Существует ли в отношениях с Россией, где происходит путинская реставрация, третий путь, предполагающий политическое, экономическое, дипломатическое, а не идеологическое ведение дел с Москвой? За пятнадцать лет Россия самостоятельно прошла путь к государственному устройству, в котором наблюдается дефицит демократии, но которое, тем не менее, отличается от тоталитаризма партийного государства и от военной угрозы. Российское общество изменилось, территория и население имеют совершенно другой вид, зарождается буржуазия, границы стали проницаемыми, демократия наступает, а авторитаризм представляется скорее распространенным, чем монолитным.

Путин - человек авторитарный и не страдающий от излишних предрассудков; он холоден и расчетлив, он умеет различать условия и границы государственных интересов, его политический склад был сформирован в КГБ. В смысле глобального равновесия предлагать 'крупную сделку', нечто вроде рамочного соглашения мирового правительства, было бы иллюзией. Мудрый образ действий заключается в том, чтобы рассматривать многополярный расклад, в котором видную роль играют многие игроки. Таков и есть мир, в котором мы живем. Стремление Москвы быть признанной в качестве одного из главных игроков поддерживается политическим, экономическим, энергетическим, географическим ее положением, ее историей, наконец. После ельцинского безгласия Россия превратилась в ревизионистскую державу: если это осознать, станет ясно, что без ее вклада в разрешение локальных кризисов невозможно обойтись, однако это требует от Запада способности к дипломатическим, а не риторическим переговорам, это требует внушительности и готовности представить конкретные доказательства того, что участие России желательно.
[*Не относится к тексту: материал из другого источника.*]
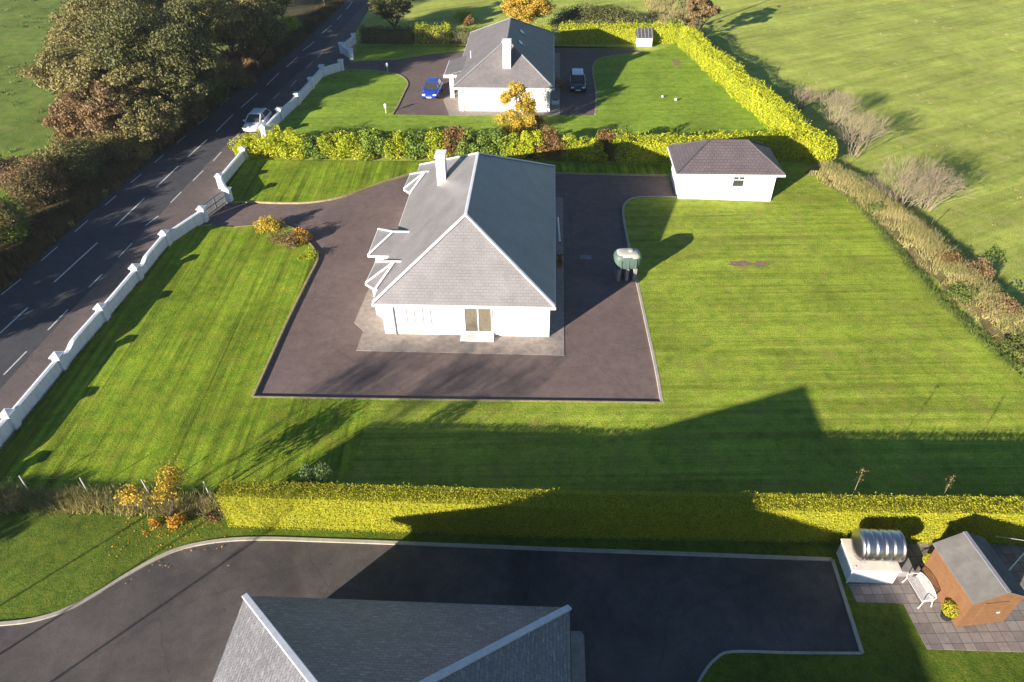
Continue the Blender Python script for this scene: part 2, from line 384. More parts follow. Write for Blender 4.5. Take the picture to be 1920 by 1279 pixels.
def hedge(path, width, height, mat, leaf=.1, dens=220, bumpy=.12, spikes=0, hvar=.1, name='hedge', label='', seed=1, cat='hedge', group=None, taper=.88, lscale=1.1):
    pts = np.array(path, float); seg = np.diff(pts, axis=0); L = np.hypot(*seg.T); cum = np.concatenate([[0], np.cumsum(L)]); T = cum[-1]
    root = empty(name, (float(pts[0][0]), float(pts[0][1]), 0)); off = np.array([*pts[0], 0.0])
    tag(root, label, cat, group)
    def at(t):
        i = np.clip(np.searchsorted(cum, t, side='right')-1, 0, len(seg)-1); f = (t-cum[i])/L[i]
        p = pts[i]+seg[i]*f[:, None]; d = seg[i]/L[i][:, None]; return p, np.stack([d[:, 1], -d[:, 0]], 1), d
    per = 2*height+width; n = int(T*per*dens)
    t = rng.uniform(0, T, n); u = rng.uniform(0, per, n)
    p, s, d = at(t)
    H = height*(1+hvar*lump(t, t*0, t*0, .5, seed))
    side = np.where(u < height, -1, np.where(u > height+width, 1, 0))
    zz = np.where(side == -1, u/height*H, np.where(side == 1, (u-height-width)/height*H, H))
    ww = np.where(side == 0, (u-height)-width/2, side*width/2)*(1-(1-taper)*zz/height)
    q = np.stack([p[:, 0]+s[:, 0]*ww, p[:, 1]+s[:, 1]*ww, zz], 1)
    nr = np.stack([s[:, 0]*side, s[:, 1]*side, (side == 0)*1.0], 1)
    lum = lump(q[:, 0], q[:, 1], q[:, 2], lscale, seed+5)
    q += nr*(bumpy*lum+rng.normal(size=n)*leaf*.5-.3*leaf)[:, None]
    # ends
    ne = int(width*height*dens)
    Q = [q]; NN = [nr]
    for e, sg in ((0, -1), (T, 1)):
        pe, se, de = at(np.full(ne, float(min(e, T-1e-4))))
        wv = rng.uniform(-.5, .5, ne)*width; zv = rng.uniform(0, 1, ne)*H.mean()
        Q.append(np.stack([pe[:, 0]+se[:, 0]*wv+de[:, 0]*sg*rng.normal(size=ne)*leaf, pe[:, 1]+se[:, 1]*wv+de[:, 1]*sg*rng.normal(size=ne)*leaf, zv], 1))
        NN.append(np.stack([de[:, 0]*sg, de[:, 1]*sg, de[:, 0]*0], 1))
    q = np.concatenate(Q); nr = np.concatenate(NN); q[:, 2] = np.maximum(q[:, 2], .03)
    V = leaf_quads(q-off, leaf, nr, .7)
    if spikes:
        m_ = int(T*spikes); t = rng.uniform(0, T, m_); p, s, d = at(t); wv = rng.uniform(-.5, .5, m_)*width*taper
        Hs = height*(1+hvar*lump(t, t*0, t*0, .5, seed))
        base = np.stack([p[:, 0]+s[:, 0]*wv, p[:, 1]+s[:, 1]*wv, Hs], 1)
        for _ in range(6):
            c = base-off; c = c+rng.normal(size=c.shape)*leaf*.35; c[:, 2] += rng.uniform(0, 1, m_)*leaf*3.2
            V = np.concatenate([V, leaf_quads(c, leaf*.9, None)])
    numesh('foliage', V, 4, mat, root)
    b = MB(); k = max(2, int(T/1.0)); tt = np.linspace(.15, T-.15, k); p, s, d = at(tt)
    Hc = height*(1+hvar*lump(tt, tt*0, tt*0, .5, seed))-bumpy-.12
    hw = width/2-bumpy-.06; vs = []; fs = []
    for i in range(k):
        for a, z in ((-1, 0), (-taper, 1), (taper, 1), (1, 0)):
            vs.append((p[i, 0]+s[i, 0]*hw*a-off[0], p[i, 1]+s[i, 1]*hw*a-off[1], Hc[i] if z else -.05))
    for i in range(k-1):
        for j in range(4): fs.append((i*4+j, i*4+(j+1) % 4, (i+1)*4+(j+1) % 4, (i+1)*4+j))
    fs += [(0, 1, 2, 3), ((k-1)*4+3, (k-1)*4+2, (k-1)*4+1, (k-1)*4)]
    b.add(vs, fs); b.build('branches', M['bark'] if mat not in (M['hedge_gold'], M['hedge_gold_far']) else M['goldcore'], root)
    return root
M['goldcore'] = plain('inner_sprays', (.22, .24, .02), .9, .05, var=.3, scale=6)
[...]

Участие в глобализованном устройстве мировой экономики должно быть увязано с правилами поведения, поддающимися проверке. Политическая цена на газ, применяемая по отношению к некоторым странам, постепенно достигнет общемирового уровня, но Москва не должна шантажировать его получателей, а эти последние не должны производить незаконные заборы метана. Энергетика должна перестать быть единственной темой, которая, в московском восприятии, интересует Европу; должно исчезнуть также ощущение, что можно добиться европейского нейтралитета относительно контроля над 'ближним зарубежьем' или изоляции Польши, которое прискорбным образом зародила Германия Шредера. Падению цен на энергоносители суждено охладить эйфорию российских нефтепромышленников, которым требуются иностранные инвестиции и технологии для разработки месторождений и рынки сбыта конечной продукции. У них возникнут те же проблемы, что и у арабских нефтедобытчиков. В энергетике, как и во внешней политике, соглашение, которое будет гарантировать равную выгоду для всех сторон, имеет шанс на долгую жизнь, оставив рынку возможность определить его условия под неусыпным присмотром международной общественности. Международная финансовая обстановка, обретшая опасную непрозрачность, определенно нуждается в таком контроле и присмотре.

Нет никаких противоречий в том, чтобы сохранять твердую верность нашим принципам и одновременно способствовать развитию России в направлении демократии, свободы и рынка: главное, чтобы дело не ограничивалось риторическими экзерсисами, чтобы возникли конкретные политические отношения с поддающимися контролю условиями. В такой перспективе законно будет предположить, что мягкое давление западных обществ, имеющее такую большую силу в глобализованном мире, привлекая и заставляя себе подражать, изменит разномастное российское общество и даст ему возможность самостоятельно прийти к новому государственному устройству.